All of the material below is to be restated word for word, apart from the pictures.

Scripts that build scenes
* Start *

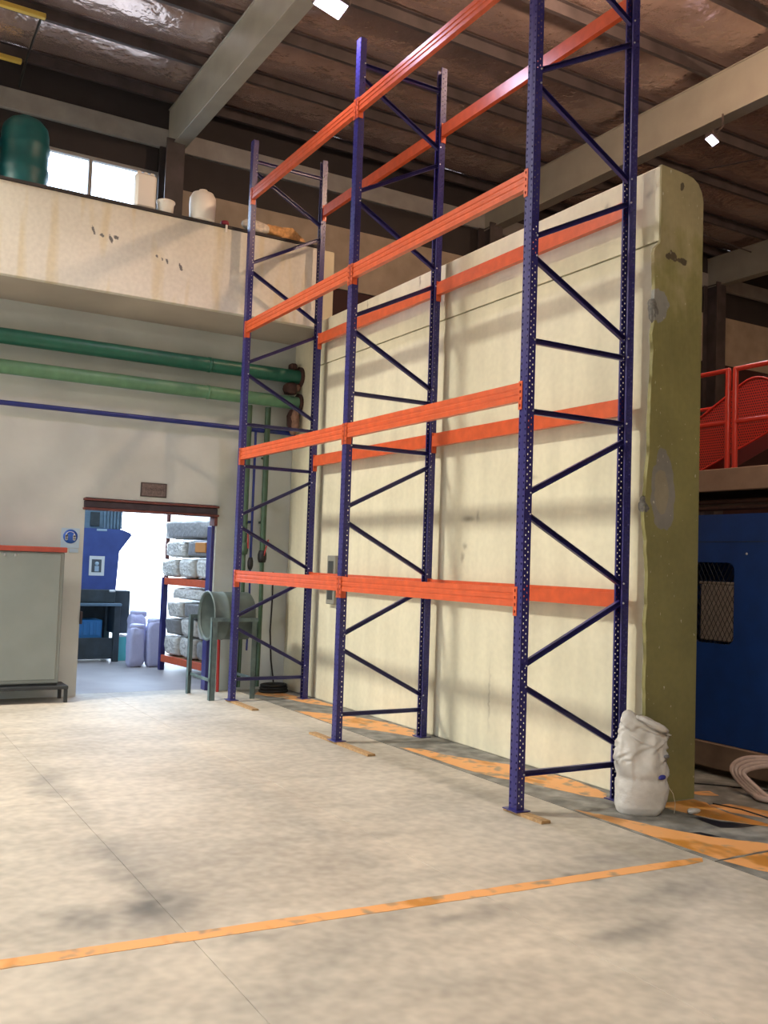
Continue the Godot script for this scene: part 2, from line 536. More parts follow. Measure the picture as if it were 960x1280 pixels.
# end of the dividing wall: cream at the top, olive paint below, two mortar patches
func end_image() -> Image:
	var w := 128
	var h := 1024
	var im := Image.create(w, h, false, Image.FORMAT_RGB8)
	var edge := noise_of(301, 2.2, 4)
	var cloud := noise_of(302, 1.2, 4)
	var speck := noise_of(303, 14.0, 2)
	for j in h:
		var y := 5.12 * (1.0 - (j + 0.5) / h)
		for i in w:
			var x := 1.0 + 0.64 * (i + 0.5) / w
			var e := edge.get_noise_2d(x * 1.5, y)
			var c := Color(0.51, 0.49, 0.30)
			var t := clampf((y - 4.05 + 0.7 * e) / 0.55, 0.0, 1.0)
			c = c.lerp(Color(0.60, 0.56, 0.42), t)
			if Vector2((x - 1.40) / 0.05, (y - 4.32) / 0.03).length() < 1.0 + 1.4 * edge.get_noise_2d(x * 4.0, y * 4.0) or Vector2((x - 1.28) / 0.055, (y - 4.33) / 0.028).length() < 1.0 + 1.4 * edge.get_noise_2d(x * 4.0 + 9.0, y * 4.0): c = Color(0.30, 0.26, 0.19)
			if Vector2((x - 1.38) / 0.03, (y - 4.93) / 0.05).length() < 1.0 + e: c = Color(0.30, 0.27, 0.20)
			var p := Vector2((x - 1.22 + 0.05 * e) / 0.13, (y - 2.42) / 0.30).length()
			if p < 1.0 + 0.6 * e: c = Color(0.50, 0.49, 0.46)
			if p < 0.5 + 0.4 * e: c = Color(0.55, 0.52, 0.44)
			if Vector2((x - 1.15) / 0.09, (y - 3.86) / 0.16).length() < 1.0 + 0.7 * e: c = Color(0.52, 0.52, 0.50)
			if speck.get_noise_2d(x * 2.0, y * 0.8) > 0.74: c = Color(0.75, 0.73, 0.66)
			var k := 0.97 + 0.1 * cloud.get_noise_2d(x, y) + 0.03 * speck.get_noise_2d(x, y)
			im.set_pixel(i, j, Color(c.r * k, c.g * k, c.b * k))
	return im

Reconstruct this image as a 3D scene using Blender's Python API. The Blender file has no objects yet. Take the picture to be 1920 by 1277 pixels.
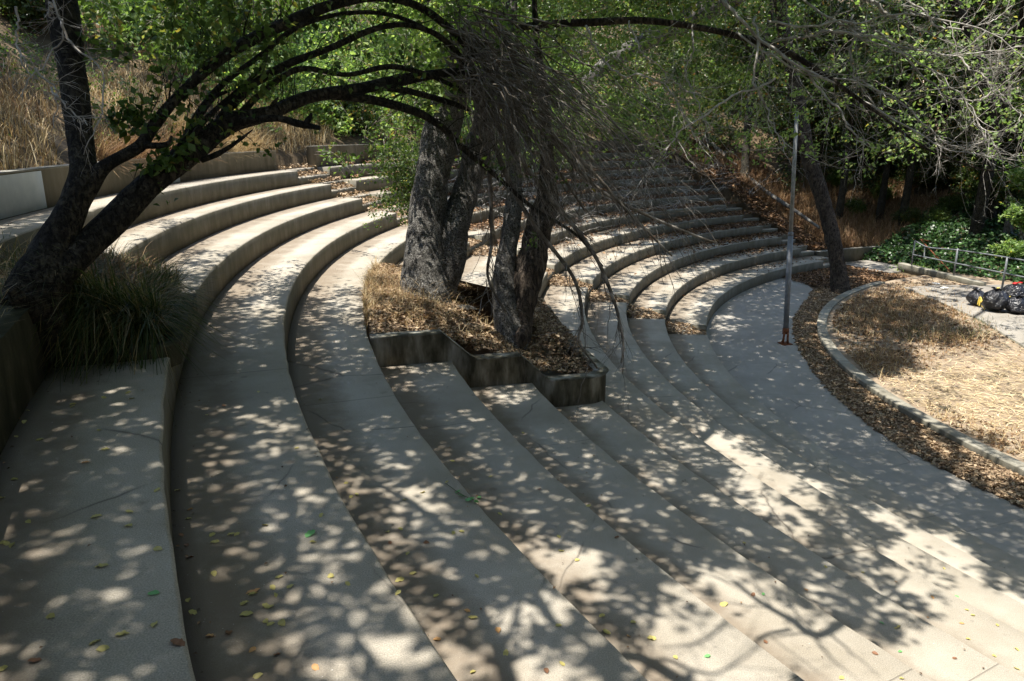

* End *

## RESULT FOR THIS TASK:
Continue the Godot script for this scene: part 2, from line 536. More parts follow. Measure the picture as if it were 960x1280 pixels.
# end of the dividing wall: cream at the top, olive paint below, two mortar patches
func end_image() -> Image:
	var w := 128
	var h := 1024
	var im := Image.create(w, h, false, Image.FORMAT_RGB8)
	var edge := noise_of(301, 2.2, 4)
	var cloud := noise_of(302, 1.2, 4)
	var speck := noise_of(303, 14.0, 2)
	for j in h:
		var y := 5.12 * (1.0 - (j + 0.5) / h)
		for i in w:
			var x := 1.0 + 0.64 * (i + 0.5) / w
			var e := edge.get_noise_2d(x * 1.5, y)
			var c := Color(0.51, 0.49, 0.30)
			var t := clampf((y - 4.05 + 0.7 * e) / 0.55, 0.0, 1.0)
			c = c.lerp(Color(0.60, 0.56, 0.42), t)
			if Vector2((x - 1.40) / 0.05, (y - 4.32) / 0.03).length() < 1.0 + 1.4 * edge.get_noise_2d(x * 4.0, y * 4.0) or Vector2((x - 1.28) / 0.055, (y - 4.33) / 0.028).length() < 1.0 + 1.4 * edge.get_noise_2d(x * 4.0 + 9.0, y * 4.0): c = Color(0.30, 0.26, 0.19)
			if Vector2((x - 1.38) / 0.03, (y - 4.93) / 0.05).length() < 1.0 + e: c = Color(0.30, 0.27, 0.20)
			var p := Vector2((x - 1.22 + 0.05 * e) / 0.13, (y - 2.42) / 0.30).length()
			if p < 1.0 + 0.6 * e: c = Color(0.50, 0.49, 0.46)
			if p < 0.5 + 0.4 * e: c = Color(0.55, 0.52, 0.44)
			if Vector2((x - 1.15) / 0.09, (y - 3.86) / 0.16).length() < 1.0 + 0.7 * e: c = Color(0.52, 0.52, 0.50)
			if speck.get_noise_2d(x * 2.0, y * 0.8) > 0.74: c = Color(0.75, 0.73, 0.66)
			var k := 0.97 + 0.1 * cloud.get_noise_2d(x, y) + 0.03 * speck.get_noise_2d(x, y)
			im.set_pixel(i, j, Color(c.r * k, c.g * k, c.b * k))
	return im

Reconstruct this image as a 3D scene using Blender's Python API. The Blender file has no objects yet. Take the picture to be 1920 by 1277 pixels.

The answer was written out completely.